Remembering the Rickshaw Everyman: Transport, Labor, and Consumer Society in Postwar Japan
History Department
518 Memorial Way, Stanford, CA 94305
224

At the turn of the twentieth century, the rickshaw puller represented the bottom rung of urban life in modern Japan. By the turn of the twenty-first, the rickshaw puller symbolized the essential heritage of the postwar nation. This talk examines the history of the Rickshaw Everyman. Using examples from museums, emerging logistics technology, labor organizing, and urban riots, I show how the rickshaw and the rickshaw puller became powerful targets of memory work as government officials, cultural producers, and transport workers debated whether Japan was a society of consumers or of producers. (Image: Cover of Rôdô nômin undô, no. 103 (1974))

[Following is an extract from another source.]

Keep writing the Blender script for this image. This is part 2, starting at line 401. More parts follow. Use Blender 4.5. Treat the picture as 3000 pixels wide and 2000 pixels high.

This talk is free and open to the public. Please RSVP here.
About the speaker:
Kate McDonald is Associate Professor of Modern Japanese History at the University of California, Santa Barbara. She is the author of Placing Empire: Travel and the Social Imagination in Imperial Japan (California, 2017) and co-director of the Bodies and Structures: Deep-Mapping Modern East Asian History digital spatial history project. She currently serves as the Associate Editor for Japan at the Journal of Asian Studies and Co-Editor of the monograph series Johns Hopkins Studies in the History of Technology.